Data shown ::
>> start

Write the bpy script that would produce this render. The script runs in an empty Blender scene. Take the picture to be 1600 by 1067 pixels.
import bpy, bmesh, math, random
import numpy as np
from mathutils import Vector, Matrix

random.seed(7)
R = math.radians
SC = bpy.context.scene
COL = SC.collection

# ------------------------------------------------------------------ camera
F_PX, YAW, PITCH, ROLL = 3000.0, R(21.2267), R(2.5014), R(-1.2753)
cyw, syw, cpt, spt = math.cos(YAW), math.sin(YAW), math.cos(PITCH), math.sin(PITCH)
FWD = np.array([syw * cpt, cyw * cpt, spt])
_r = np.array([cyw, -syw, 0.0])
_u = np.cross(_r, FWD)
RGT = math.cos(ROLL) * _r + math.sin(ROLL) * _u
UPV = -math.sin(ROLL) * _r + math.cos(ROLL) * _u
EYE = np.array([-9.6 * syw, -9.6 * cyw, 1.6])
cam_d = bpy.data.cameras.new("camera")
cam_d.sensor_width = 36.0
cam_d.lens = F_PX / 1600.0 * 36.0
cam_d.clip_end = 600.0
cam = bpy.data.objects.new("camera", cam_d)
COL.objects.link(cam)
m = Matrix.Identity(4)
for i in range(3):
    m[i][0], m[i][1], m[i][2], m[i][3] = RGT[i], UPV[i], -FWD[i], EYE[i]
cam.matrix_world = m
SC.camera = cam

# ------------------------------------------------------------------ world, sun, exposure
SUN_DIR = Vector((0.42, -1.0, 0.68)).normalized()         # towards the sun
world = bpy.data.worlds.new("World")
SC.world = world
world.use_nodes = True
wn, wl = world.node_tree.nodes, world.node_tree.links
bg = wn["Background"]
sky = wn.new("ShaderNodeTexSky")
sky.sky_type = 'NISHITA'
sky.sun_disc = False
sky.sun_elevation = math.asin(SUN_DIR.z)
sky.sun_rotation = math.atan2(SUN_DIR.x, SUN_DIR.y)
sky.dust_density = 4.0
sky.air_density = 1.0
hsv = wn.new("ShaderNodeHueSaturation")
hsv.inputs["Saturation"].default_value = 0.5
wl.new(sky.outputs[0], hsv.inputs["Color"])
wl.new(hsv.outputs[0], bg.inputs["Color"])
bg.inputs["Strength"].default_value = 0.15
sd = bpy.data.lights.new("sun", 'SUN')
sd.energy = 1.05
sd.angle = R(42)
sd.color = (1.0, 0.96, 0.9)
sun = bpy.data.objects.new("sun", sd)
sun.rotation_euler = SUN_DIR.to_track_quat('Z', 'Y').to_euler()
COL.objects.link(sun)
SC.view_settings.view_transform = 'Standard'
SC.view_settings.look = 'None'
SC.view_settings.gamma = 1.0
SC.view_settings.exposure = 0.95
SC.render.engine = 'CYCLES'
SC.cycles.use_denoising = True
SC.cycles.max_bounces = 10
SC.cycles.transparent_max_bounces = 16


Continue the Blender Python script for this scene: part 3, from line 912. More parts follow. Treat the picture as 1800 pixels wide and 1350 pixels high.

>> end

Work instructions :: Each line of the material above must be retyped precisely.

Result of this exercise ::
Write the bpy script that would produce this render. The script runs in an empty Blender scene. Take the picture to be 1600 by 1067 pixels.
import bpy, bmesh, math, random
import numpy as np
from mathutils import Vector, Matrix

random.seed(7)
R = math.radians
SC = bpy.context.scene
COL = SC.collection

# ------------------------------------------------------------------ camera
F_PX, YAW, PITCH, ROLL = 3000.0, R(21.2267), R(2.5014), R(-1.2753)
cyw, syw, cpt, spt = math.cos(YAW), math.sin(YAW), math.cos(PITCH), math.sin(PITCH)
FWD = np.array([syw * cpt, cyw * cpt, spt])
_r = np.array([cyw, -syw, 0.0])
_u = np.cross(_r, FWD)
RGT = math.cos(ROLL) * _r + math.sin(ROLL) * _u
UPV = -math.sin(ROLL) * _r + math.cos(ROLL) * _u
EYE = np.array([-9.6 * syw, -9.6 * cyw, 1.6])
cam_d = bpy.data.cameras.new("camera")
cam_d.sensor_width = 36.0
cam_d.lens = F_PX / 1600.0 * 36.0
cam_d.clip_end = 600.0
cam = bpy.data.objects.new("camera", cam_d)
COL.objects.link(cam)
m = Matrix.Identity(4)
for i in range(3):
    m[i][0], m[i][1], m[i][2], m[i][3] = RGT[i], UPV[i], -FWD[i], EYE[i]
cam.matrix_world = m
SC.camera = cam

# ------------------------------------------------------------------ world, sun, exposure
SUN_DIR = Vector((0.42, -1.0, 0.68)).normalized()         # towards the sun
world = bpy.data.worlds.new("World")
SC.world = world
world.use_nodes = True
wn, wl = world.node_tree.nodes, world.node_tree.links
bg = wn["Background"]
sky = wn.new("ShaderNodeTexSky")
sky.sky_type = 'NISHITA'
sky.sun_disc = False
sky.sun_elevation = math.asin(SUN_DIR.z)
sky.sun_rotation = math.atan2(SUN_DIR.x, SUN_DIR.y)
sky.dust_density = 4.0
sky.air_density = 1.0
hsv = wn.new("ShaderNodeHueSaturation")
hsv.inputs["Saturation"].default_value = 0.5
wl.new(sky.outputs[0], hsv.inputs["Color"])
wl.new(hsv.outputs[0], bg.inputs["Color"])
bg.inputs["Strength"].default_value = 0.15
sd = bpy.data.lights.new("sun", 'SUN')
sd.energy = 1.05
sd.angle = R(42)
sd.color = (1.0, 0.96, 0.9)
sun = bpy.data.objects.new("sun", sd)
sun.rotation_euler = SUN_DIR.to_track_quat('Z', 'Y').to_euler()
COL.objects.link(sun)
SC.view_settings.view_transform = 'Standard'
SC.view_settings.look = 'None'
SC.view_settings.gamma = 1.0
SC.view_settings.exposure = 0.95
SC.render.engine = 'CYCLES'
SC.cycles.use_denoising = True
SC.cycles.max_bounces = 10
SC.cycles.transparent_max_bounces = 16


Continue the Blender Python script for this scene: part 3, from line 912. More parts follow. Treat the picture as 1800 pixels wide and 1350 pixels high.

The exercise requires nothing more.